[Start STORED ROWS]

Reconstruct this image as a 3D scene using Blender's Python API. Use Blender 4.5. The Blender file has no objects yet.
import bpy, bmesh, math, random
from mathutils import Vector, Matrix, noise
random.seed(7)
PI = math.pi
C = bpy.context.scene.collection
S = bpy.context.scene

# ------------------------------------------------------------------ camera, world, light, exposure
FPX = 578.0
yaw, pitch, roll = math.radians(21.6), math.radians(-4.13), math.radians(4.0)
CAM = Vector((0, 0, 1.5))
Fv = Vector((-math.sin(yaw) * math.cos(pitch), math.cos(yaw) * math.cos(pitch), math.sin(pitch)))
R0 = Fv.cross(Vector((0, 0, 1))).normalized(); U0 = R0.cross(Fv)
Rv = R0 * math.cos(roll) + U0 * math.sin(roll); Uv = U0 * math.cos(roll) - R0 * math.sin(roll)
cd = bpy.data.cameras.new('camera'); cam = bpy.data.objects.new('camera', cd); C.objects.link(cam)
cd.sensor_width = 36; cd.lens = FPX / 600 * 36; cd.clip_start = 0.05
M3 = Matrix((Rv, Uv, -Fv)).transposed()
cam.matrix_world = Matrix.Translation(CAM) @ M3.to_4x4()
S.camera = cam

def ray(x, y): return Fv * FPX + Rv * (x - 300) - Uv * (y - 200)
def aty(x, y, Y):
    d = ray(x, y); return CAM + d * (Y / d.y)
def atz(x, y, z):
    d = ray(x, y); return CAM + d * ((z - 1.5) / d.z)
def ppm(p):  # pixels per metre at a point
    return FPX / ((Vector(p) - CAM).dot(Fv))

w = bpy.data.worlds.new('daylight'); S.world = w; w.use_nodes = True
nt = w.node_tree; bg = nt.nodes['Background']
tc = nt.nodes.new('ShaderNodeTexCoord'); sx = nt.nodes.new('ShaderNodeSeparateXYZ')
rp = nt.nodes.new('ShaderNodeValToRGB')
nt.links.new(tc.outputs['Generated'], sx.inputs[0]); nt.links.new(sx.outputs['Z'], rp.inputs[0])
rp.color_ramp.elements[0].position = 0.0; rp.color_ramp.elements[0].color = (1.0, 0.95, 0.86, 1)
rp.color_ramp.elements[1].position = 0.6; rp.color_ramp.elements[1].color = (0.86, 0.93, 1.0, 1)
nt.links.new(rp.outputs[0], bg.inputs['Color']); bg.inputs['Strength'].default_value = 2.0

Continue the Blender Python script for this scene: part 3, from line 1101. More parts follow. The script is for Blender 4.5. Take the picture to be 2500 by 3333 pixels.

[End STORED ROWS]

--- STATED PROBLEM ---
Print the lines above, unchanged, from the start of the records to the line with "bg.inputs['Strength'].default_value = 2.0", including that final line.

--- RESPONSE TO THE EXERCISE ---
Reconstruct this image as a 3D scene using Blender's Python API. Use Blender 4.5. The Blender file has no objects yet.
import bpy, bmesh, math, random
from mathutils import Vector, Matrix, noise
random.seed(7)
PI = math.pi
C = bpy.context.scene.collection
S = bpy.context.scene

# ------------------------------------------------------------------ camera, world, light, exposure
FPX = 578.0
yaw, pitch, roll = math.radians(21.6), math.radians(-4.13), math.radians(4.0)
CAM = Vector((0, 0, 1.5))
Fv = Vector((-math.sin(yaw) * math.cos(pitch), math.cos(yaw) * math.cos(pitch), math.sin(pitch)))
R0 = Fv.cross(Vector((0, 0, 1))).normalized(); U0 = R0.cross(Fv)
Rv = R0 * math.cos(roll) + U0 * math.sin(roll); Uv = U0 * math.cos(roll) - R0 * math.sin(roll)
cd = bpy.data.cameras.new('camera'); cam = bpy.data.objects.new('camera', cd); C.objects.link(cam)
cd.sensor_width = 36; cd.lens = FPX / 600 * 36; cd.clip_start = 0.05
M3 = Matrix((Rv, Uv, -Fv)).transposed()
cam.matrix_world = Matrix.Translation(CAM) @ M3.to_4x4()
S.camera = cam

def ray(x, y): return Fv * FPX + Rv * (x - 300) - Uv * (y - 200)
def aty(x, y, Y):
    d = ray(x, y); return CAM + d * (Y / d.y)
def atz(x, y, z):
    d = ray(x, y); return CAM + d * ((z - 1.5) / d.z)
def ppm(p):  # pixels per metre at a point
    return FPX / ((Vector(p) - CAM).dot(Fv))

w = bpy.data.worlds.new('daylight'); S.world = w; w.use_nodes = True
nt = w.node_tree; bg = nt.nodes['Background']
tc = nt.nodes.new('ShaderNodeTexCoord'); sx = nt.nodes.new('ShaderNodeSeparateXYZ')
rp = nt.nodes.new('ShaderNodeValToRGB')
nt.links.new(tc.outputs['Generated'], sx.inputs[0]); nt.links.new(sx.outputs['Z'], rp.inputs[0])
rp.color_ramp.elements[0].position = 0.0; rp.color_ramp.elements[0].color = (1.0, 0.95, 0.86, 1)
rp.color_ramp.elements[1].position = 0.6; rp.color_ramp.elements[1].color = (0.86, 0.93, 1.0, 1)
nt.links.new(rp.outputs[0], bg.inputs['Color']); bg.inputs['Strength'].default_value = 2.0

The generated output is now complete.